Song Meaning
The narrator wakes up transformed, their skin becoming quills they use to write missing folklore. This transformation stems from a desire to avoid judgment, a resolve to "don't look up to anyone / So they cannot look back down on me." This self-imposed isolation is a deliberate choice, a way to control perception and prevent vulnerability.
The core tension lies in the narrator's forced self-reliance and the subsequent commodification of their experience. They describe "spoon-fed façades" and a choice between "love" and "home," ultimately opting for a solitary path. This leads to a paradoxical state where their freedom is framed as "free range game for your license to feel," suggesting their personal struggles become entertainment or sustenance for others.
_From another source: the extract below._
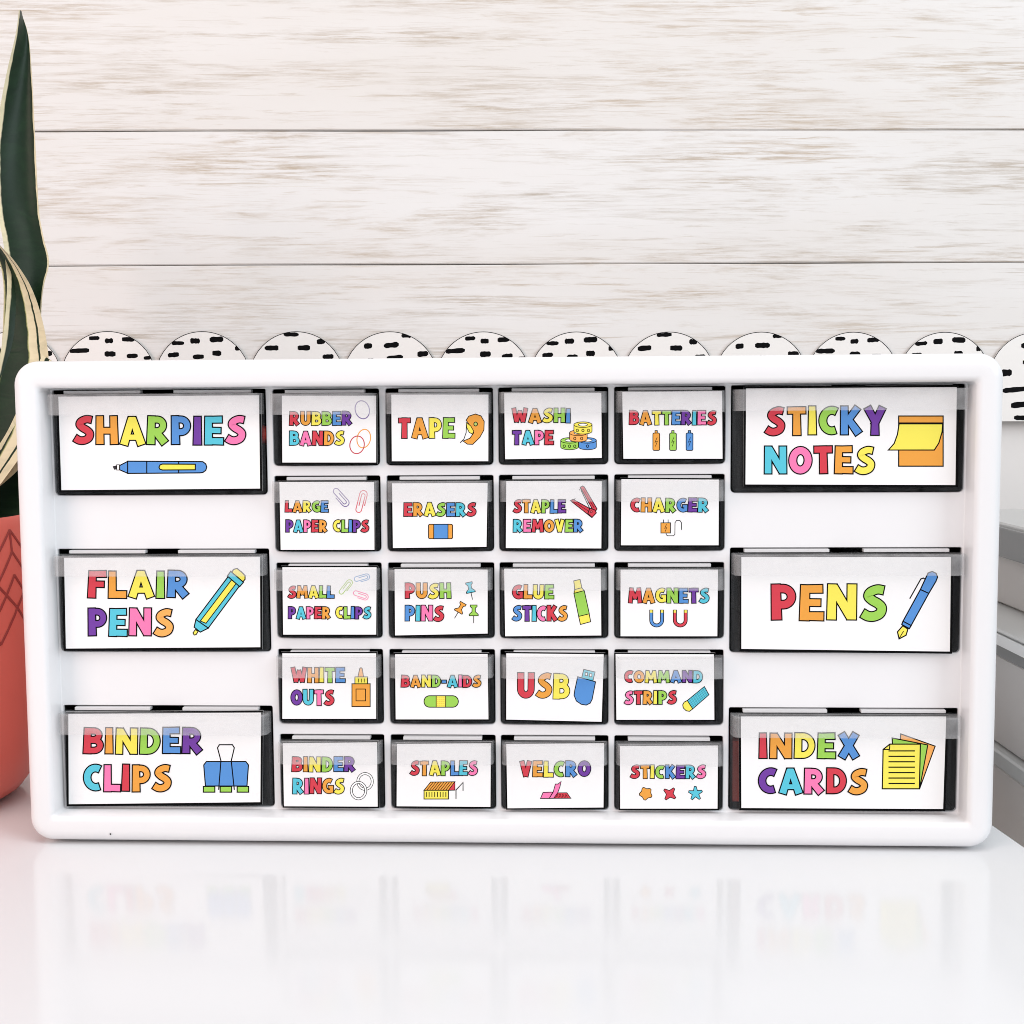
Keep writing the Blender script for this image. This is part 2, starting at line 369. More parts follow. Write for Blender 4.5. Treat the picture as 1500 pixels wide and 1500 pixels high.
def lathe(bm, prof, n=72, mi=0):
    rings = []
    for r, z in prof:
        rings.append([bm.verts.new((r*math.cos(2*math.pi*k/n), r*math.sin(2*math.pi*k/n), z)) for k in range(n)] if r > 1e-6 else [bm.verts.new((0, 0, z))])
    for a, b in zip(rings, rings[1:]):
        for k in range(n):
            if len(a) == 1: f = bm.faces.new((a[0], b[k], b[(k+1) % n]))
            elif len(b) == 1: f = bm.faces.new((a[k], a[(k+1) % n], b[0]))
            else: f = bm.faces.new((a[k], a[(k+1) % n], b[(k+1) % n], b[k]))
            f.material_index = mi
def prad(z):
    for (r0, a), (r1, b) in zip(prof[1:11], prof[2:12]):
        if a <= z <= b: return r0+(r1-r0)*(z-a)/(b-a+1e-9)
    return 0.084
bm = bmesh.new(); lathe(bm, prof); bmesh.ops.recalc_face_normals(bm, faces=bm.faces); obj('pot_wall', bm, coral, pot, 50)
bm = bmesh.new(); lathe(bm, [(0.0, 0.142), (0.03, 0.144), (0.06, 0.141), (0.0797, 0.139)], 48)
for v in bm.verts: v.co.z += random.uniform(-0.0015, 0.0015)
soil_m = mat('dark_potting_soil', (0.018, 0.014, 0.011, 1), 0.95); add_bump(soil_m, 500, 1.0, 0.003); obj('soil', bm, soil_m, pot)
bm = bmesh.new()
def pot_line(th0, za, th1, zb_, w=0.0009):
    n = 8; P = []
    for k in range(n+1):
        t = th0+(th1-th0)*k/n; z = za+(zb_-za)*k/n
        if z > 0.163: continue
        r = prad(z)+0.0001; P.append(Vector((r*math.cos(t), r*math.sin(t), z)))
    for a, b in zip(P, P[1:]):
        d = (b-a).normalized(); nn = Vector((a.x, a.y, 0)).normalized(); s = d.cross(nn).normalized()*w
        q = [a-s, b-s, b+s, a+s]; top = [p+nn*0.00035 for p in (a-s*0.6, b-s*0.6, b+s*0.6, a+s*0.6)]
        vs = [bm.verts.new(p) for p in q+top]
        for f in ((4, 5, 6, 7), (0, 1, 5, 4), (2, 3, 7, 6)): bm.faces.new([vs[i] for i in f])
NP = 18; dt = 2*math.pi/NP
# phase so that an apex falls where the photo shows it
yt_ = PY-0.06
for _ in range(20):
    tgt = at_depth(8, 790, yt_); yt_ = PY-math.sqrt(max(0, 0.086**2-(tgt.x-PX)**2))
ph0 = math.atan2(yt_-PY, tgt.x-PX)
for k in range(NP):
    a = ph0+k*dt; h = dt/2
    pot_line(a, 0.163, a, 0.1505)
    for s in (-1, 1):
        pot_line(a, 0.163, a+s*h, 0.1475)
        pot_line(a, 0.1505, a+s*h, 0.133)
        pot_line(a, 0.137, a+s*h, 0.118)
        pot_line(a+s*h, 0.133, a, 0.118)
        pot_line(a, 0.118, a+s*h, 0.099)
bmesh.ops.recalc_face_normals(bm, faces=bm.faces)
obj('line_pattern', bm, coral_line, pot)

def leaf_material(name, stops, seed):
    m = mat(name, (0.02, 0.06, 0.03, 1), 0.42, 0.22)
    b = m.node_tree.nodes['Principled BSDF']
    uv = nd(m, 'ShaderNodeUVMap'); sep = nd(m, 'ShaderNodeSeparateXYZ'); lk(m, uv.outputs[0], sep.inputs[0])
    mp = nd(m, 'ShaderNodeMapping'); mp.inputs['Scale'].default_value = (3, 26, 1); mp.inputs['Location'].default_value = (seed, seed, 0); lk(m, uv.outputs[0], mp.inputs[0])
    no = nd(m, 'ShaderNodeTexNoise'); no.inputs['Scale'].default_value = 1; no.inputs['Detail'].default_value = 4; lk(m, mp.outputs[0], no.inputs['Vector'])
    mr = nd(m, 'ShaderNodeMapRange'); mr.inputs[3].default_value = -0.035; mr.inputs[4].default_value = 0.035; lk(m, no.outputs['Fac'], mr.inputs[0])
    ad = nd(m, 'ShaderNodeMath', operation='ADD'); lk(m, sep.outputs[0], ad.inputs[0]); lk(m, mr.outputs[0], ad.inputs[1])
    cr = nd(m, 'ShaderNodeValToRGB'); e = cr.color_ramp; e.interpolation = 'LINEAR'
    dk = (0.0045, 0.018, 0.007, 1); cm = (0.70, 0.62, 0.42, 1); yg = (0.32, 0.33, 0.13, 1)
    C = {'d': dk, 'c': cm, 'y': yg}
    e.elements[0].position = 0; e.elements[0].color = C[stops[0][1]]
    e.elements[1].position = 1; e.elements[1].color = C[stops[-1][1]]
    for p, c in stops[1:-1]:
        x = e.elements.new(p); x.color = C[c]
    lk(m, ad.outputs[0], cr.inputs[0])
    # pale cross bands over the green
    mp2 = nd(m, 'ShaderNodeMapping'); mp2.inputs['Scale'].default_value = (2.2, 38, 1); mp2.inputs['Location'].default_value = (seed*2, seed, 0); lk(m, uv.outputs[0], mp2.inputs[0])
    n2 = nd(m, 'ShaderNodeTexNoise'); n2.inputs['Scale'].default_value = 1; n2.inputs['Detail'].default_value = 5; n2.inputs['Distortion'].default_value = 0.6; lk(m, mp2.outputs[0], n2.inputs['Vector'])
    r2 = nd(m, 'ShaderNodeMapRange'); r2.inputs[1].default_value = 0.45; r2.inputs[2].default_value = 0.75; r2.inputs[4].default_value = 0.22; lk(m, n2.outputs['Fac'], r2.inputs[0])
    mx = nd(m, 'ShaderNodeMix', data_type='RGBA'); mx.inputs[7].default_value = (0.018, 0.06, 0.02, 1)
    lk(m, r2.outputs[0], mx.inputs[0]); lk(m, cr.outputs[0], mx.inputs[6]); lk(m, mx.outputs[2], b.inputs['Base Color'])
    bp = nd(m, 'ShaderNodeBump'); bp.inputs['Strength'].default_value = 0.3; bp.inputs['Distance'].default_value = 0.0008
    lk(m, n2.outputs['Fac'], bp.inputs['Height']); lk(m, bp.outputs['Normal'], b.inputs['Normal'])
    return m
LM1 = leaf_material('snake_leaf_thin_margin', [(0, 'c'), (0.075, 'c'), (0.10, 'd'), (0.95, 'd'), (0.965, 'c'), (1, 'c')], 1.3)
LM2 = leaf_material('snake_leaf_broad_cream_margin', [(0, 'c'), (0.04, 'y'), (0.06, 'd'), (0.54, 'd'), (0.56, 'y'), (0.58, 'c'), (0.76, 'c'), (0.77, 'd'), (0.81, 'd'), (0.82, 'c'), (1, 'c')], 4.1)
LM3 = leaf_material('snake_leaf_striped_margin', [(0, 'c'), (0.12, 'c'), (0.14, 'd'), (0.26, 'd'), (0.28, 'c'), (0.45, 'c'), (0.47, 'd'), (0.53, 'd'), (0.55, 'c'), (1, 'c')], 7.7)
plant = empty('snake_plant', (PX, PY, 0.150)); tag(plant, 'snake plant with cream-edged dark green leaves growing from the coral pot', 'plant')
def interp(rows, n):
    out = []
    for i in range(n):
        t = i/(n-1)*(len(rows)-1); k = min(int(t), len(rows)-2); f = t-k
        p = [rows[max(k-1, 0)], rows[k], rows[k+1], rows[min(k+2, len(rows)-1)]]
        out.append([0.5*((2*p[1][j])+(-p[0][j]+p[2][j])*f+(2*p[0][j]-5*p[1][j]+4*p[2][j]-p[3][j])*f*f+(-p[0][j]+3*p[1][j]-3*p[2][j]+p[3][j])*f**3) for j in range(len(rows[0]))])
    return out
def leaf(rows, m, cup=0.004, twist=0.0, th=0.0016, n=60, nu=12):
    """rows of (lx, ly, lY, rx, ry, rY): left and right rim of the blade with their distances"""
    bm = bmesh.new(); uvl = bm.loops.layers.uv.new('UVMap')
    R = interp(rows, n); org = Vector((PX, PY, 0.150)); F = []; Bk = []
    for i, (lx, ly, lY, rx, ry, rY) in enumerate(R):
        a = at_depth(lx, ly, lY)-org; b = at_depth(rx, ry, rY)-org; w = (b-a).length
        rf = []; rb = []
        for k in range(nu+1):
            u = k/nu; p = a.lerp(b, u); c = (1-(2*u-1)**2)
            p = p + Vector((0, 1, 0))*(cup*c*min(1, w/0.02))
            e = th*(0.25+0.75*c)*min(1, w/0.008)
            rf.append((bm.verts.new(p), u, i/(n-1))); rb.append((bm.verts.new(p+Vector((0, e, 0))), u, i/(n-1)))
        F.append(rf); Bk.append(rb)
    def quad(q):
        try: f = bm.faces.new([x[0] for x in q])
        except ValueError: return
        for l, x in zip(f.loops, q): l[uvl].uv = (x[1], x[2])
    for i in range(n-1):
        for k in range(nu):
            quad((F[i][k], F[i][k+1], F[i+1][k+1], F[i+1][k])); quad((Bk[i][k+1], Bk[i][k], Bk[i+1][k], Bk[i+1][k+1]))
        for k in (0, nu): quad((F[i][k], Bk[i][k], Bk[i+1][k], F[i+1][k]))
    bmesh.ops.recalc_face_normals(bm, faces=bm.faces)
    return obj('leaf', bm, m, plant, 60)
def rws(L, Yl, Yr, Ye=None):
    n = len(L); out = []
    for i, q in enumerate(L):
        t = i/(n-1); k = t**2
        y0 = Yl*(1-k)+PY*k; y1 = Yr*(1-k)+PY*k
        out.append((q[1], q[0], y0, q[2], (q[3] if len(q) > 3 else q[0]), y1))
    return out
leaf(rws([(14, 27.6, 28.6), (50, 23, 41), (110, 9, 46.5), (180, -3, 50), (250, -7, 53.5), (310, -3, 57), (350, 4, 64), (385, 8, 71.5), (430, 10, 62), (520, 0, 55), (620, -30, 25), (720, -80, -25), (800, -115, -75)], 0.19, 0.20), LM1, 0.005)
leaf(rws([(340, -22, -14), (358, -10, -1), (375, -4, 15), (395, 2, 30), (420, 5, 45), (455, 5, 58), (500, 3, 68), (545, -2, 71), (600, -15, 62), (660, -38, 35), (730, -80, -15), (800, -120, -70)], 0.165, 0.150), LM2, 0.003)
leaf(rws([(520, 62, 96, 545), (560, 44, 82, 590), (600, 26, 62, 640), (640, 6, 30, 684), (672, -18, 0, 712), (715, -60, -42, 745), (790, -115, -95, 800)], 0.130, 0.125), LM3, 0.002)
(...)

The most striking imagery is the transformation into quills, a tool for creation born from a defensive posture. The narrator then describes mounting their own "smile" like a trophy, a chilling image of self-exploitation. The final lines, "The last of my giving is the last for a while / But I'll smile / And I'll think / Why can't it always be Spring?" reveal a deep weariness beneath the forced composure, a longing for a time of effortless growth and renewal.
This writing is effective because it captures a specific kind of defiant self-preservation that curdles into a public spectacle. The narrator crafts their own narrative, but the act of writing and presenting it becomes a sacrifice. The contrast between the internal desire for autonomy and the external consumption of their "trophy life" creates a powerful, unsettling emotional resonance.